• YOUR GOAL:
Return the material exactly, first line through the line containing "rnd = random.Random(7)", and nothing more. Pictures stay out.

• RECORDS PROVIDED:

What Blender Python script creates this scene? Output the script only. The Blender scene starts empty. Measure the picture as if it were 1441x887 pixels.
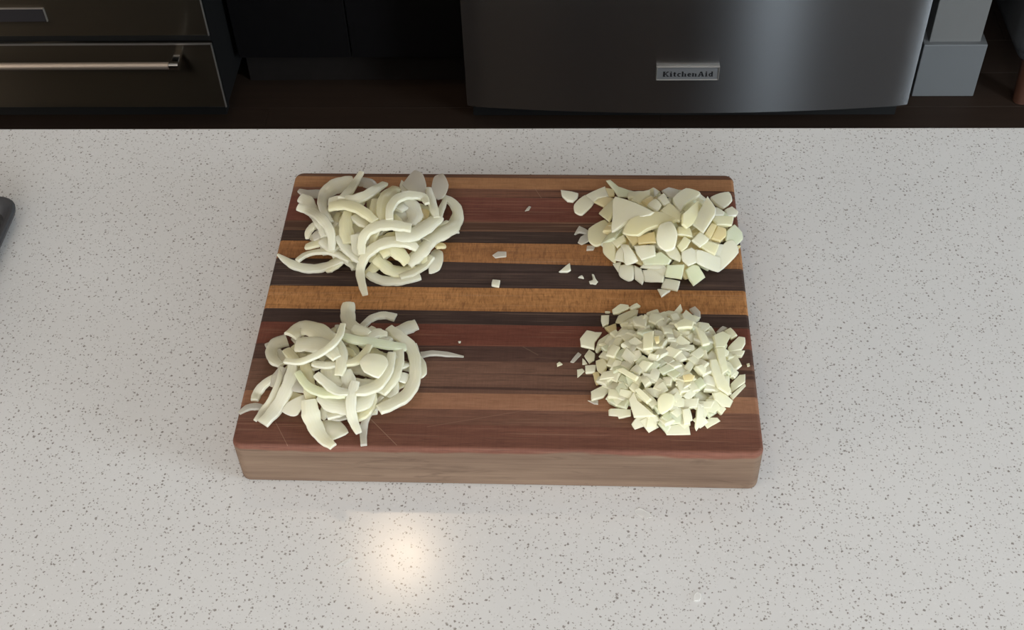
import bpy, bmesh, math, random
from mathutils import Vector, Matrix

S = bpy.context.scene
C = S.collection
R = math.radians
rnd = random.Random(7)

# ------------------------------------------------------------------ camera, world, lamps, exposure
F_PX = 1790.19587
PITCH, ROLL, YAW, EYE = 0.82436, -0.04411, -0.06732, 0.91317
cam_d = bpy.data.cameras.new('camera')
cam = bpy.data.objects.new('camera', cam_d)
C.objects.link(cam)
S.camera = cam
cam_d.sensor_fit = 'HORIZONTAL'
cam_d.sensor_width = 36.0
cam_d.lens = 36.0 * F_PX / 1441.0
cam_d.clip_start, cam_d.clip_end = 0.02, 60
_f = Vector((math.sin(YAW) * math.cos(PITCH), math.cos(YAW) * math.cos(PITCH), -math.sin(PITCH)))
_r = _f.cross(Vector((0, 0, 1))).normalized()
_u = _r.cross(_f)
_r2 = _r * math.cos(ROLL) + _u * math.sin(ROLL)
_u2 = _u * math.cos(ROLL) - _r * math.sin(ROLL)
cam.matrix_world = Matrix(((_r2.x, _u2.x, -_f.x, 0), (_r2.y, _u2.y, -_f.y, 0), (_r2.z, _u2.z, -_f.z, EYE), (0, 0, 0, 1)))

world = bpy.data.worlds.new('sky')
S.world = world
world.use_nodes = True
world.node_tree.nodes['Background'].inputs[0].default_value = (0.80, 0.90, 1.0, 1)
world.node_tree.nodes['Background'].inputs[1].default_value = 1.0

S.view_settings.view_transform = 'Standard'
S.view_settings.look = 'None'
S.view_settings.gamma = 1.0
S.view_settings.use_curve_mapping = False
S.view_settings.exposure = 0.24

FLOOR_Z, CEIL_Z = -0.915, 1.60


def lamp(name, kind, loc, power, color, size=0.1, size_y=None, rot=(0, 0, 0), spread=None):
    d = bpy.data.lights.new(name, 'AREA')
    d.energy = power
    d.color = color
    d.shape = kind
    d.size = size
    if size_y:
        d.size_y = size_y
    if spread: d.spread = R(spread)
    o = bpy.data.objects.new(name, d)
    o.location = loc
    o.rotation_euler = rot
    C.objects.link(o)
    return o


WARM = (1.0, 0.76, 0.52)
DAY = (0.86, 0.94, 1.0)
# daylight at the glass door and right window; the other two are added fill
lamp('window_fill', 'RECTANGLE', (-0.2, -3.20, 0.80), 108, (0.89, 0.95, 1.0), 2.0, 1.2, (R(-90), 0, R(180)))  # unseen front window lamp, added to fill the counter clear of the refrigerator
lamp('glass_door_daylight', 'RECTANGLE', (1.66, -3.20, 0.22), 14.5, (0.78, 0.90, 1.0), 0.42, 2.1, (R(-90), 0, R(180)))
lamp('window_fill', 'RECTANGLE', (3.55, -0.6, 0.85), 104, (0.80, 0.91, 1.0), 2.0, 1.2, (0, R(90), 0))
lamp('window_fill', 'RECTANGLE', (-4.15, -1.5, 0.75), 66, (1.0, 0.87, 0.73), 2.2, 1.4, (0, R(-90), 0))  # unseen warm window lamp, added as soft fill from the left
# recessed ceiling downlights
DOWNLIGHTS = [(-0.382, 1.556), (-2.30, 1.530), (1.75, 1.530), (-0.95, -0.40), (-2.20, -0.40), (0.26, -0.40), (1.75, -0.40)]
for _x, _y in DOWNLIGHTS:
    lamp('downlight_lamp', 'DISK', (_x, _y, CEIL_Z - 0.012), 1.05 if _y > 0 else 1.9, WARM, 0.105, spread=120)


# ------------------------------------------------------------------ helpers
def tag(o, label=None, cat=None, group=None, kind=None):
    if label: o['label'] = label
    if cat: o['category'] = cat
    if group: o['group'] = group
    if kind: o['kind'] = kind
    return o


def link(name, bm, mat, parent=None, smooth=None):
    me = bpy.data.meshes.new(name)
    bm.normal_update()
    bm.to_mesh(me)
    bm.free()
    o = bpy.data.objects.new(name, me)
    C.objects.link(o)
    if mat: me.materials.append(mat)
    if parent: o.parent = parent
    if smooth is not None:
        me.polygons.foreach_set('use_smooth', [True] * len(me.polygons))
        me.set_sharp_from_angle(angle=R(smooth))
        w = o.modifiers.new('weighted_normal', 'WEIGHTED_NORMAL')
        w.keep_sharp = True
    return o


def empty(name, loc=(0, 0, 0), rz=0):
    o = bpy.data.objects.new(name, None)
    o.location = loc
    o.rotation_euler = (0, 0, rz)
    o.empty_display_size = 0.05
    C.objects.link(o)
    return o


def add_box(bm, x0, x1, y0, y1, z0, z1, bev=0.0, seg=2):
    r = bmesh.ops.create_cube(bm, size=1)
    vs = r['verts']
    for v in vs:
        v.co = Vector((x0 + (v.co.x + .5) * (x1 - x0), y0 + (v.co.y + .5) * (y1 - y0), z0 + (v.co.z + .5) * (z1 - z0)))
    if bev > 0:
        es = list({e for v in vs for e in v.link_edges})
        bmesh.ops.bevel(bm, geom=es, offset=bev, segments=seg, affect='EDGES', profile=0.5)


def box(name, mat, x0, x1, y0, y1, z0, z1, parent=None, bev=0.0, seg=2):
    bm = bmesh.new()
    add_box(bm, x0, x1, y0, y1, z0, z1, bev, seg)
    return link(name, bm, mat, parent, 40 if bev else None)


def add_cyl(bm, p, q, r, n=20, r2=None):
    p, q = Vector(p), Vector(q)
    d = q - p
    m = Matrix.Translation((p + q) / 2) @ d.to_track_quat('Z', 'Y').to_matrix().to_4x4()
    bmesh.ops.create_cone(bm, cap_ends=True, segments=n, radius1=r, radius2=r if r2 is None else r2, depth=d.length, matrix=m)


# ------------------------------------------------------------------ materials
def new_mat(name):
    m = bpy.data.materials.new(name)
    m.use_nodes = True
    nt = m.node_tree
    return m, nt, nt.nodes['Principled BSDF']


def N(nt, typ, **kw):
    n = nt.nodes.new(typ)
    for k, v in kw.items():
        if k in ('operation', 'blend_type', 'data_type', 'feature', 'noise_dimensions', 'interpolation', 'clamp', 'wave_type', 'bands_direction', 'direction_type', 'axis', 'distance'):
            setattr(n, k, v)
        else:
            n.inputs[k.replace('_', ' ')].default_value = v
    return n


def L(nt, a, b):
    nt.links.new(a, b)


def math_n(nt, op, a, b=None, c=None, clamp=False):
    n = nt.nodes.new('ShaderNodeMath')
    n.operation = op
    n.use_clamp = clamp
    for i, v in enumerate((a, b, c)):
        if v is None: continue
        if hasattr(v, 'is_output'): L(nt, v, n.inputs[i])
        else: n.inputs[i].default_value = v
    return n.outputs[0]


def mix_c(nt, fac, a, b, mode='MIX'):
    n = nt.nodes.new('ShaderNodeMix')
    n.data_type = 'RGBA'
    n.blend_type = mode
    for s, v in ((n.inputs[0], fac), (n.inputs[6], a), (n.inputs[7], b)):
        if hasattr(v, 'is_output'): L(nt, v, s)
        elif isinstance(v, (int, float)): s.default_value = v
        else: s.default_value = (*v, 1)
    return n.outputs[2]


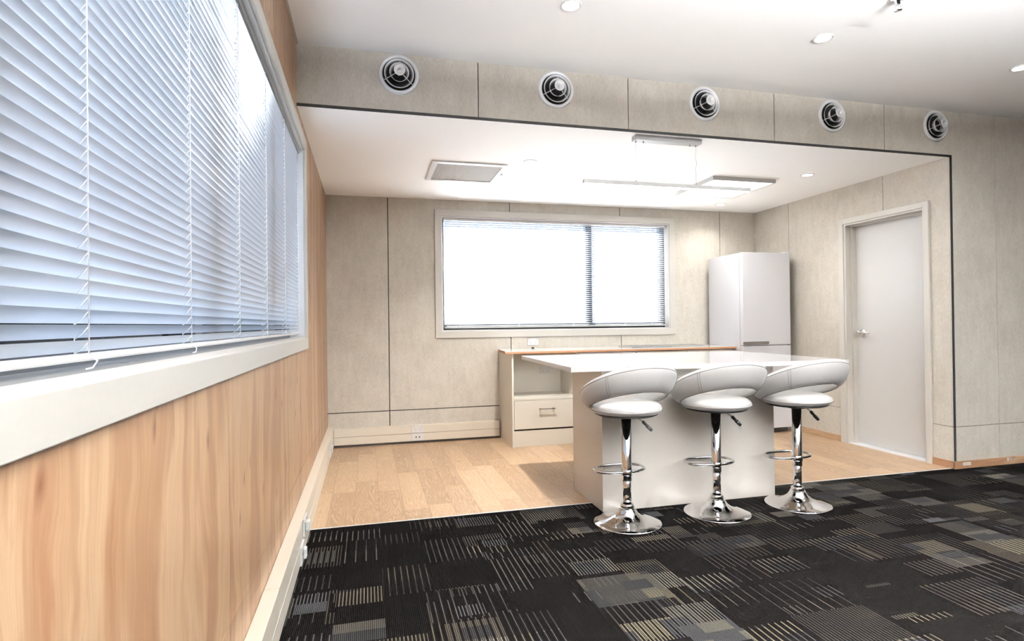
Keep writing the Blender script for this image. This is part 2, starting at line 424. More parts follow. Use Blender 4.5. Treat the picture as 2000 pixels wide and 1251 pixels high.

• OUTPUT:
What Blender Python script creates this scene? Output the script only. The Blender scene starts empty. Measure the picture as if it were 1441x887 pixels.
import bpy, bmesh, math, random
from mathutils import Vector, Matrix

S = bpy.context.scene
C = S.collection
R = math.radians
rnd = random.Random(7)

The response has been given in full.